Dive Brief:
- New evidence of forced Uighur labor used to pick cotton in China's Xinjiang province suggests that more cotton exported from that region is exposed to slave labor than previously confirmed, according to a report from the Center for Global Policy.
- "In the absence of the ability to conduct meaningful and independent audits of actual working conditions, it must be assumed that any cotton from Xinjiang may involve coercive labor, with the likelihood of coercion being very high," reads the report.
- A Customs and Border Protection withhold and release order issued Dec. 2 still allows for some cotton to be bought from the region. The order covers imports from one of Xinjiang's leading producers, accounts for just one-third of the cotton produced in Xinjiang, and only 0.4% of high-quality cotton, according to the Center for Global Policy report. Hand-picking of cotton by Uighurs is especially prevalent in high-quality cotton in Xinjiang.
Dive Insight:
Experts have warned of the ubiquity of Xinjiang cotton in apparel supply chains, suspected to be roughly 20% of global supply. To date, though, U.S. enforcement has focused on individual sellers and specific regions within Xinjiang.

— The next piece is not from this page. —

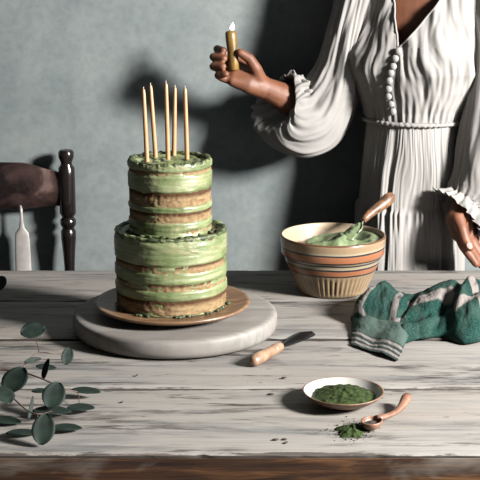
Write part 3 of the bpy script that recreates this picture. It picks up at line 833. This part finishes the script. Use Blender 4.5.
skin.ball(hp_(0, -.093, -.025), (.014, .012, .010), 12, 8)
for s_ in (-1, 1):
    skin.ball(hp_(s_ * .073, .005, -.005), (.009, .016, .028), 12, 8)
    chain([hp_(s_ * .05, -.078, .026), hp_(s_ * .018, -.086, .024)], [.005, .006])
# legs
for s_ in (-1, 1):
    a_ = bodypt(0, 0, 0, 0); ex = TF @ Vector((s_ * .042, 0, 0)); fw = TF @ Vector((0, -1, 0))
    b0 = Vector((PXc + ex.x, PYc + ex.y, 0))
    chain([b0 + Vector((0, 0, .84)), b0 + Vector((0, 0, .47)), b0 + Vector((0, 0, .30)), b0 + Vector((0, 0, .085))], [.048, .042, .040, .030])
    chain([b0 + Vector((0, 0, .045)), b0 + fw * .07 + Vector((0, 0, .032)), b0 + fw * .10 + Vector((0, 0, .024))], [.036, .034, .024])
# the raised arm (the person's right)
DY = .165
shR = P(366, -28, 2.75); elR = P(328, 118, 2.765); wrR = P(264, 88, 2.56 + DY)
chain([shR, shR.lerp(elR, .5), elR, elR.lerp(wrR, .35), elR.lerp(wrR, .75), wrR], [.038, .036, .034, .035, .029, .0235])
HY = 2.54
def chain2(pl, rad): chain([P(x, y, Y) for x, y, Y in pl], rad)
def chainR(pl, rad): chain2([(x, y, Y + DY) for x, y, Y in pl], rad)
# palm
chainR([(264, 88, 2.56), (251, 80, 2.548), (238, 72, 2.552)], [.0235, .021, .013])
chainR([(262, 89, 2.555), (248, 85, 2.540), (233, 81, 2.535)], [.021, .018, .0125])
chainR([(262, 84, 2.560), (250, 73, 2.560), (240, 65, 2.566)], [.020, .016, .0115])
chainR([(258, 86, 2.55), (246, 80, 2.545), (235, 76, 2.545)], [.020, .018, .013])
# fingers: index, middle, ring, little, curled round the candle from the left
chainR([(240, 64, 2.568), (226, 53.5, 2.576), (217, 49, 2.560), (223.5, 50.5, 2.538)], [.0112, .0096, .0086, .0074])
chainR([(238, 69, 2.560), (222, 61, 2.566), (213.5, 57, 2.545), (224, 58.5, 2.526)], [.0112, .0100, .0092, .0078])
chainR([(236, 75, 2.550), (221, 69, 2.553), (213.5, 66.5, 2.533), (223, 66.5, 2.516)], [.0110, .0098, .0090, .0076])
chainR([(234, 81, 2.540), (223, 78, 2.537), (218, 75.5, 2.522), (226, 74, 2.508)], [.0104, .0090, .0082, .0070])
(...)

"We would strongly recommend to the industry that they do significant due diligence around their supply chain to try to tease out — as CBP has done — the specific entities that are related to or used cotton out of Xinjiang," Brenda Smith, executive assistant commissioner of CBP's Office of Trade, said at news conference earlier in December.
Author Adrain Zenz, a senior fellow in China Studies at the Victims of Communism Memorial Foundation and author of the report, wrote cotton yarn from Xinjiang is commonly exported to other Asian countries for use in trim or finished goods. The findings call for a proactive approach to the procurement of cotton from virtually anywhere in the world, but especially Asian countries including Bangladesh, India, Pakistan and Vietnam.
Zenz recommends CBP expand its enforcement actions to all cotton originating in Xinjiang in order to dismiss the notion that some Xinjiang cotton is untainted by the coercive labor practices used in that region.
Individual companies should also be held accountable for the tiers of their supply chains on these issues, according to Zenz. The Center for Global Policy Report widens the breadth of the inducement for procurement officers to gain visibility deep into their supply chains to ensure that Xinjiang cotton is not present. As many as one in five garments produced globally may be exposed to Xinjiang grown cotton, according to an analysis by GlobalData.